Third, on the word “thanks” itself. As I was preparing for this sermon, I was curious where the word actually comes from, and what its roots mean. Apparently, “thanks” and “thoughts” actually come from the same root, by a rather long and twisted track through Latin and German and Anglo-Saxon. It signifies a sort of combination of thoughts, good will, and even grace. “My thanks to you” is the original, long-form construction of the phrase, and “Thank you” and “Thanks” are both short forms of that.  

My thanks to you: my thoughts, my good will, my grace, to you. What a wonderful phrase, to have written into the fabric of the language! It suggests that gratitude, paradoxically, has some dimension of gift as part of its definition. And think then of our response: “You’re welcome.” You’re welcome to what? You are welcome to me. Our words of gratitude establish a beautiful relationship of mutual self-gift between two people, the free exchange of good will and even grace. Being grateful is not just a passive, polite response to someone else’s action. It is an active giving of the self in response to another person’s gift, in which a relationship of love is established and affirmed and edified.

My last point this morning is that to live in Thanksgiving is to live in constant imitation of Christ: Christ who gave himself to be born a human, Christ who gave himself to death for our sakes, Christ who lives eternally begotten of the Father, who offers himself upon the cross, and forever, back to his Father, out of whose love proceeds the Holy Spirit. To live in Thanksgiving is to live in the same pattern of fellowship as the Holy Trinity, the ground of all that exists. To live in Thanksgiving is to follow our Lord’s footsteps, constantly bearing the fruit of love.

Soon we will come to the Eucharist, the Great Thanksgiving. At the altar we will rehearse all the things for which we as Christian people are most thankful. We will direct our thanks, and our praise, to God, whose gifts they are. We will join the unending song of all the angels and saints, and be brought near to the presence of God. We will receive the sacrament of Christ himself, and be established and edified in the communion that is both nourishment for our souls and the great final promise of our faith.

The truth is, this Thanksgiving morning, you are not my captives at all! We are all of us the people of God, and we are gathered here today to do the work of rendering our thanks — indeed our very selves — to God. Giving thanks, to God especially, is not a matter merely of being polite. Rather it is to be swept off your feet into a new world, into the free exchange of love at the heart of God himself, becoming free ourselves, and, once free, immediately bound up together in his life and in one another’s.
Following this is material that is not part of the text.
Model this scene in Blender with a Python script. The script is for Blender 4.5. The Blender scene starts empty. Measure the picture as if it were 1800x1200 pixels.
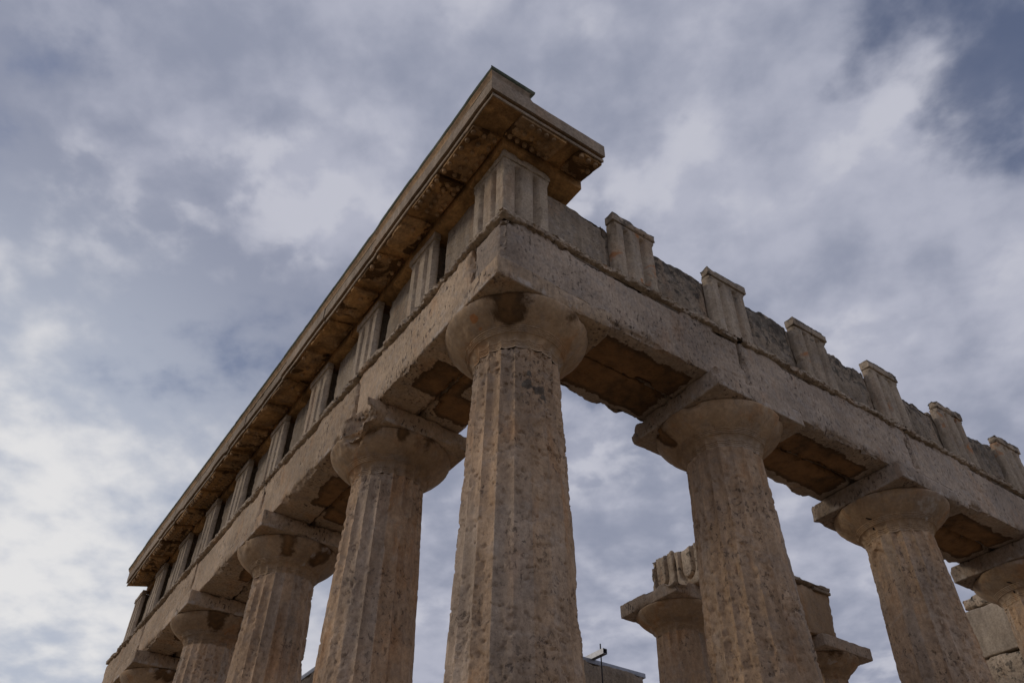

Today, on Thanksgiving Day, let us give thanks for every gift of goodness and beauty which we have received, to all those persons known and unknown who have given them. Let us also commit to giving thanks every day, with all that giving thanks entails, in order that we and all the created order may be knit ever more closely together in the grace and love of our eternal, Triune God.

In the Name of the Father, Son, and Holy Spirit: Amen.